— Start of Available records —

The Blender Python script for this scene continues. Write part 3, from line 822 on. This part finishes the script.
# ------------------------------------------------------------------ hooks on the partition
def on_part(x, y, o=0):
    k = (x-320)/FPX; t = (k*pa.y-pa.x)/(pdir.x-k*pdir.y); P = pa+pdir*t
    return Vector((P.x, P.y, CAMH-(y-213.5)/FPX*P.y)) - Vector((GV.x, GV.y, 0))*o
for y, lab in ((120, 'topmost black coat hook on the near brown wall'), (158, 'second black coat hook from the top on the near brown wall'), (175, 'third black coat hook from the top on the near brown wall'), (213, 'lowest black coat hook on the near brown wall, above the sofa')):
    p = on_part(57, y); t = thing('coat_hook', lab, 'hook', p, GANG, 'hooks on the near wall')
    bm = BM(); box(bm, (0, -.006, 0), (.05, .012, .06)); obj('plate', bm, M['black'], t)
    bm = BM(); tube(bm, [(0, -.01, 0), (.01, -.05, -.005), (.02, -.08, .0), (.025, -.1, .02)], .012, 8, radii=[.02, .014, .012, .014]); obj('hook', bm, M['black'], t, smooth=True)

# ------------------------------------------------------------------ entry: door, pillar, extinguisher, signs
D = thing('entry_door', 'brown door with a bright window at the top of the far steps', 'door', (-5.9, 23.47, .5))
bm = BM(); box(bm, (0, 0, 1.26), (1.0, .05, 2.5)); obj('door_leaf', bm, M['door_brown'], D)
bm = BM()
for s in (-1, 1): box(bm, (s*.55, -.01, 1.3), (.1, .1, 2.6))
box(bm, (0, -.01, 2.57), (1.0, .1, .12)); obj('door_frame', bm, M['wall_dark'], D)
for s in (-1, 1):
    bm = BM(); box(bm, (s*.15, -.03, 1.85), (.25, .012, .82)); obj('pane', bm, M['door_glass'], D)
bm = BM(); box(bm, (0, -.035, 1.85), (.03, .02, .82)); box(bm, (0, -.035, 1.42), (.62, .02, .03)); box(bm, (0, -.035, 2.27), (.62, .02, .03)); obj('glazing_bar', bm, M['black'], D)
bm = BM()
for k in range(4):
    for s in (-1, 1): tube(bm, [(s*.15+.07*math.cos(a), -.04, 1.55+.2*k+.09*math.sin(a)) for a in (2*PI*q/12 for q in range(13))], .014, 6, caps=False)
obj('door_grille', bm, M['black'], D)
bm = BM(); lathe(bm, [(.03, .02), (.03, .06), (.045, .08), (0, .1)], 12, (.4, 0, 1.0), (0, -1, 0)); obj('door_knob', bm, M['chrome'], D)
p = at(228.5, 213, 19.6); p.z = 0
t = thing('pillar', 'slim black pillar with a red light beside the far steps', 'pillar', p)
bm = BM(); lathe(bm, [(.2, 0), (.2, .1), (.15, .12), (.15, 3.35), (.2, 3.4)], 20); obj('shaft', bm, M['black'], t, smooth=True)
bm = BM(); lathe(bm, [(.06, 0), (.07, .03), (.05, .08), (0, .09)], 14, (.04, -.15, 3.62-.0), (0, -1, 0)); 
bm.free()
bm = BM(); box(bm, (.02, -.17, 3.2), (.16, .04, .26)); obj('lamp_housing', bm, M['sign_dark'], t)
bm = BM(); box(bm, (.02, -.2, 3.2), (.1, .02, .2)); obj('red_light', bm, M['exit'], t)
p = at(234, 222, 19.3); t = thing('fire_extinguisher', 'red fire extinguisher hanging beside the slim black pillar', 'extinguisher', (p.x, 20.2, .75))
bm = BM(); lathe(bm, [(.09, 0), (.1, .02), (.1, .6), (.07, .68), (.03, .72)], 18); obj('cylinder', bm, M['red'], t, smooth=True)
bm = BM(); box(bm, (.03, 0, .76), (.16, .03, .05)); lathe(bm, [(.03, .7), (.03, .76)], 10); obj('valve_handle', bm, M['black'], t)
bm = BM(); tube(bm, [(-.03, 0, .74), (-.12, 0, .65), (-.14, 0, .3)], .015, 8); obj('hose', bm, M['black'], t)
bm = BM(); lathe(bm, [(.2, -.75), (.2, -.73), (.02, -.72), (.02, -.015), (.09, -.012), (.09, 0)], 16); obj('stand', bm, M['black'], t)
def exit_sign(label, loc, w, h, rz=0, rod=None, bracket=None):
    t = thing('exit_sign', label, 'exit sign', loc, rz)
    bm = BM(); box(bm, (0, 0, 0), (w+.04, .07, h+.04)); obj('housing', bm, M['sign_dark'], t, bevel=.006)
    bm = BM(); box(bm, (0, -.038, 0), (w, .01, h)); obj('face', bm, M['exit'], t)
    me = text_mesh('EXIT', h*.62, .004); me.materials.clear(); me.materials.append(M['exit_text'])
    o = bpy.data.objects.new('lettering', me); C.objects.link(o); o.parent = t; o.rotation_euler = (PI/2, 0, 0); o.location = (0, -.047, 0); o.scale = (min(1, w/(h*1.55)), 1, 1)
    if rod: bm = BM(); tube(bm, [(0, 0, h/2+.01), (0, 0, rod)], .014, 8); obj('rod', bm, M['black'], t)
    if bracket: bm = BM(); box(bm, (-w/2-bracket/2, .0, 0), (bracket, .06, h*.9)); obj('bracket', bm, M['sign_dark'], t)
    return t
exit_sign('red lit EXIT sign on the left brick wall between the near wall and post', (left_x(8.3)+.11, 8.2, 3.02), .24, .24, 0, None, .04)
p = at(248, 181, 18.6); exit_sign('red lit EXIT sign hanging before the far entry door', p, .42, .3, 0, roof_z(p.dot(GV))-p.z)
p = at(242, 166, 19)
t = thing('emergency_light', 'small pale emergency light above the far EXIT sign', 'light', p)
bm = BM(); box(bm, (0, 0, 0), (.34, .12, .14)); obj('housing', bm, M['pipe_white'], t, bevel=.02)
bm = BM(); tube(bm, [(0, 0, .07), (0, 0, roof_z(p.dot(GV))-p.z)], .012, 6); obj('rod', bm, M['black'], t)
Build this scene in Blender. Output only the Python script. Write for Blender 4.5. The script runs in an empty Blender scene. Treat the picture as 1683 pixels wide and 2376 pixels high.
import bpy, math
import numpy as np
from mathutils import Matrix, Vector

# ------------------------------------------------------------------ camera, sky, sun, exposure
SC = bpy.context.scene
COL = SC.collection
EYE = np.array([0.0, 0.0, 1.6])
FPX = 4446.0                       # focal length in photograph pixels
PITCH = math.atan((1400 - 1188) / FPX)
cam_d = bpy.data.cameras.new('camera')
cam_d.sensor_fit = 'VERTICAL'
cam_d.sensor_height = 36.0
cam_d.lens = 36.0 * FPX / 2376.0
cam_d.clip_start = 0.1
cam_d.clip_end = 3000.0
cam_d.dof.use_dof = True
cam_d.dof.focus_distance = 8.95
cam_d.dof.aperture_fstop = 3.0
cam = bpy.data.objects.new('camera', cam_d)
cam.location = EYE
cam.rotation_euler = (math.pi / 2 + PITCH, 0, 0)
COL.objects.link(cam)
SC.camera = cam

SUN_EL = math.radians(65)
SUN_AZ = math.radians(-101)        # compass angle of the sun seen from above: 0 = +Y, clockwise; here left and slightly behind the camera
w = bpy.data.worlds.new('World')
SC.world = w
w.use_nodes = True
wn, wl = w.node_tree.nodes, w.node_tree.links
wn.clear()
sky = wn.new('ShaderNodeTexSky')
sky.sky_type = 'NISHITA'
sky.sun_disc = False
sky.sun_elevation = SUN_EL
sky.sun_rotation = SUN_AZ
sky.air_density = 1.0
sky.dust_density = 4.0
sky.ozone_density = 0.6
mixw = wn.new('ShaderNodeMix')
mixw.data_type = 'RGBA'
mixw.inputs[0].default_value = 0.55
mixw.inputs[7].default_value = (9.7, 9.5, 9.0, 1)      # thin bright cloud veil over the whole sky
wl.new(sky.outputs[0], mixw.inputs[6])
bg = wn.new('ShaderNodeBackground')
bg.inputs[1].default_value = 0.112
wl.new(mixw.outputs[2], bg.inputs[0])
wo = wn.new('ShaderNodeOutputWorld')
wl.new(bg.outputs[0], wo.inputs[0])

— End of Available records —

:: Short exercise ::
Every line that holds the word "this" should be extracted.

:: Finished task ::
The Blender Python script for this scene continues. Write part 3, from line 822 on. This part finishes the script.
Build this scene in Blender. Output only the Python script. Write for Blender 4.5. The script runs in an empty Blender scene. Treat the picture as 1683 pixels wide and 2376 pixels high.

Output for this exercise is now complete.